Obama commutes 111 more sentences including Oakland drug kingpin’s

The Obama jailbreak continues apace. Last week the president commuted the sentences of 111 more federal prisoners.

We’ll probably have more to say about the latest batch felons Obama has put back on our streets. However, I want to focus now on just one of them — Darryl Lamar Reed, a.k.a. “Lil D” of Oakland, California.

In 2014, as Debra Saunders reminds us, the Obama administration said that inmates applying for a sentence reduction should be “nonviolent, low-level offenders without significant ties to large-scale criminal organizations, gangs or cartels.” Reed clearly does not meet these criteria.

Rather, according to former Alameda County prosecutor Russ Giuntini, “Lil D headed the largest dope organization in Oakland,” which was responsible for a lot of carnage.

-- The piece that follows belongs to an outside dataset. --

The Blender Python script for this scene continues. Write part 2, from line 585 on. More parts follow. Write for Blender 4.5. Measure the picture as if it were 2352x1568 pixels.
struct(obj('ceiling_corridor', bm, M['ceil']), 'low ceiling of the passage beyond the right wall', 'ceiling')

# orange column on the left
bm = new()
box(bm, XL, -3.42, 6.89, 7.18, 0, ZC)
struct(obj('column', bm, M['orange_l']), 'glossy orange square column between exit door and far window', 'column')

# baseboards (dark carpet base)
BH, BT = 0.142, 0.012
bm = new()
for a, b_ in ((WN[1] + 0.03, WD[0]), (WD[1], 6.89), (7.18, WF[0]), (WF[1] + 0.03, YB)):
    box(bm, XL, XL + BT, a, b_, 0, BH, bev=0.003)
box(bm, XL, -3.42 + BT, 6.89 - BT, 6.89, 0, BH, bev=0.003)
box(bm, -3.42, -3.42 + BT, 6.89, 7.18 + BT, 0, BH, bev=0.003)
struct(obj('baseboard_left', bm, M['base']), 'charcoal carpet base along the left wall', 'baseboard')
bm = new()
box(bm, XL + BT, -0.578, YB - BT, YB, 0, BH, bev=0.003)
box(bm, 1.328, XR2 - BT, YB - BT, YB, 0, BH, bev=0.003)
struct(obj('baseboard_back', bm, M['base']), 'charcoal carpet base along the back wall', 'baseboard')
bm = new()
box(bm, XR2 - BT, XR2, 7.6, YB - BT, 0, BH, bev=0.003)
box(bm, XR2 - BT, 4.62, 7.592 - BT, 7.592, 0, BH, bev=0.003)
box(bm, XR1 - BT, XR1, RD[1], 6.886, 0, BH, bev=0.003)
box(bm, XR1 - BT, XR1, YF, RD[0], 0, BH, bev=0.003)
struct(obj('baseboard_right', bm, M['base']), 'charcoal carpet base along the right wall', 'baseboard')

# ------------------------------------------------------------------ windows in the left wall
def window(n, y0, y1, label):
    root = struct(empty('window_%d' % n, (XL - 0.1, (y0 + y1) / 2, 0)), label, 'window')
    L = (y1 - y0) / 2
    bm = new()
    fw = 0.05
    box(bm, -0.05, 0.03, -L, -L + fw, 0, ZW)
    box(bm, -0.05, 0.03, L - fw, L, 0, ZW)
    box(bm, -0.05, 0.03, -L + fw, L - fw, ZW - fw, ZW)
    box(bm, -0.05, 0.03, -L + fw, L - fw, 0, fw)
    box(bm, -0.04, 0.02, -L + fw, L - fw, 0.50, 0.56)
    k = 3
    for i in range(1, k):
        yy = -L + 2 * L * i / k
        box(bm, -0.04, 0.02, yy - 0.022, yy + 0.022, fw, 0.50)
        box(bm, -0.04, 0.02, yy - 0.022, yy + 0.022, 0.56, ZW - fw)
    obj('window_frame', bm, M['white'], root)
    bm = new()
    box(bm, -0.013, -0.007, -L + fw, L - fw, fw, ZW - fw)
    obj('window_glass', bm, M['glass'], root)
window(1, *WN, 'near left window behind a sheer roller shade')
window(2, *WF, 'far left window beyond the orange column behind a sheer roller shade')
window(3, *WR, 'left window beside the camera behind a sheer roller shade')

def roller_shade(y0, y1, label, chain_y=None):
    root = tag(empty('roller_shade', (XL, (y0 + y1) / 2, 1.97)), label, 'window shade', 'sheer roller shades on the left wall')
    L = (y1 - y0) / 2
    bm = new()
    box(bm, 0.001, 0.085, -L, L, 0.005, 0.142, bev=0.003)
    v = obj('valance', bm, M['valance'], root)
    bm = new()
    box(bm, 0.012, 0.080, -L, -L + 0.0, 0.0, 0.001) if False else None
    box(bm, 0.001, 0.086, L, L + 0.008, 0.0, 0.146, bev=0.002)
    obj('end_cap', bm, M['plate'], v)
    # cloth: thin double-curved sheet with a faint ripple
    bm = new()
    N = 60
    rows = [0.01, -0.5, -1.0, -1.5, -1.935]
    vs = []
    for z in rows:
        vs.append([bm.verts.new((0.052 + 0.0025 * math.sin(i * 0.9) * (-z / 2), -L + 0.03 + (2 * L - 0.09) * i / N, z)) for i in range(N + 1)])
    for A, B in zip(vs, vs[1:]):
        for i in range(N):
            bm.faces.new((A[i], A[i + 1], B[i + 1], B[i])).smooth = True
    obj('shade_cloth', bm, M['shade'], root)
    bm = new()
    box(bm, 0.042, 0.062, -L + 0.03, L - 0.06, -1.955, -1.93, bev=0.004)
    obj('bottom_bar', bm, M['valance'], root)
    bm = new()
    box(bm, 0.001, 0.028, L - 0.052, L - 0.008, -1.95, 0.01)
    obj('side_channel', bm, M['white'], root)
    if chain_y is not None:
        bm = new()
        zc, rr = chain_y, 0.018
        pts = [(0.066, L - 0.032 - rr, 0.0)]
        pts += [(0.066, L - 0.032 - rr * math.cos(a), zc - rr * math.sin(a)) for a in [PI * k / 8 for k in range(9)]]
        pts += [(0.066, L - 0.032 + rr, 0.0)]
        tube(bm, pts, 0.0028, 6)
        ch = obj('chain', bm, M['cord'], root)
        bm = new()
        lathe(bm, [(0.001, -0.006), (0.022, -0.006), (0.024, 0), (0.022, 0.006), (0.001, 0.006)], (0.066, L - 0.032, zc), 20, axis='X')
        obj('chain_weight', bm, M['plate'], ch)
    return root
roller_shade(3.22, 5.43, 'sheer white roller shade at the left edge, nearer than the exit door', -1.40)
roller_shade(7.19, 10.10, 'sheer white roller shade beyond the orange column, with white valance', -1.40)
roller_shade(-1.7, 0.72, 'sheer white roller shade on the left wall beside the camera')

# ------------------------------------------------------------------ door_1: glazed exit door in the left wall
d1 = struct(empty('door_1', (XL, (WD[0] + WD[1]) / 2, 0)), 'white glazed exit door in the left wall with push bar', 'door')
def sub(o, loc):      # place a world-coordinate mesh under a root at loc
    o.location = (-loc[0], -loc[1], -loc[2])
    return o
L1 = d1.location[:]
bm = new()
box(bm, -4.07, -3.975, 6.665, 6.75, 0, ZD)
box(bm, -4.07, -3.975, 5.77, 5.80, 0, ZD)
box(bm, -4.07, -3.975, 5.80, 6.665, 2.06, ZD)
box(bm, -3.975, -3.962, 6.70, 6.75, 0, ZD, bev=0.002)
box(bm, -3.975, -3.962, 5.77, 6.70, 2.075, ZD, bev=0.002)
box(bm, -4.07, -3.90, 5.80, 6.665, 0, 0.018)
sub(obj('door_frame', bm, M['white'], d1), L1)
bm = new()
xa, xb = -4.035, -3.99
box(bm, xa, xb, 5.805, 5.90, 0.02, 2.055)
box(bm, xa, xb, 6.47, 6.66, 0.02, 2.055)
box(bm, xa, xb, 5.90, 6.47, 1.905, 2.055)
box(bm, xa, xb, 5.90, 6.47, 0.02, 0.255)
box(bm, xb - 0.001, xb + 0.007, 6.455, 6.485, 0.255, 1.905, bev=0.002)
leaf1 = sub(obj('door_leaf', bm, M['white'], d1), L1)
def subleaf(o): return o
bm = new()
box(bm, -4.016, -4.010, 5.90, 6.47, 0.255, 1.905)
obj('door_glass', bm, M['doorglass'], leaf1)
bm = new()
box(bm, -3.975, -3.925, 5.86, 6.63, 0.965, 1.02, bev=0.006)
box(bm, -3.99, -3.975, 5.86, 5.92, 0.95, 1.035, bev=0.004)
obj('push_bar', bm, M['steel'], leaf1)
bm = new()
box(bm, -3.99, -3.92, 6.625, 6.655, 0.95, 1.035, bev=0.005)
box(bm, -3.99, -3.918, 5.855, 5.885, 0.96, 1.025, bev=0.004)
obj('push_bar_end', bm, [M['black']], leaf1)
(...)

He was caught “red handed” processing some 20 kilograms of cocaine into crack.” This isn’t just Giuntini’s opinion. Saunders notes that the San Francisco Chronicle called him “the most powerful crack cocaine gang leader in the East Bay” a status he gained when he took over the drug operation of his uncle, Felix Mitchell, the one-time kingpin who died in federal prison In 2010, Reed told the Contra Costa Times he had made “millions of dollars” dealing drugs.

Reed was not caught committing an act of violence. However, when police raided his apartment and found the crack, a handgun, and nearly $60,000 in cash. To view him as a low-level offender is absurd. To view a drug kingpin as nonviolent is laughable. One does not remain a drug kingpin with “a lot of carnage.”

Reed says he regrets his years peddling dope and has turned away from crime. Nice words.

But it’s more accurate to say that crime has turned away from Reed, it being no easy matter to remain a drug kingpin behind bars. Once he’s released, Reed will have every opportunity to return to a life of crime, as approximately two-thirds of released federal drug felons do according to Obama Justice Department statistics.

Former prosecutor Giuntini mused that releasing the likes of Reed only happens when “people aren’t running for re-election.” This is true, but misses the point. To my knowledge, no president other than Obama, whether running for reelection or not, has commuted the sentence of a drug kingpin. These things only happen when a president’s sympathies are with drug criminals, not with law abiding residents in the areas where the criminals operate.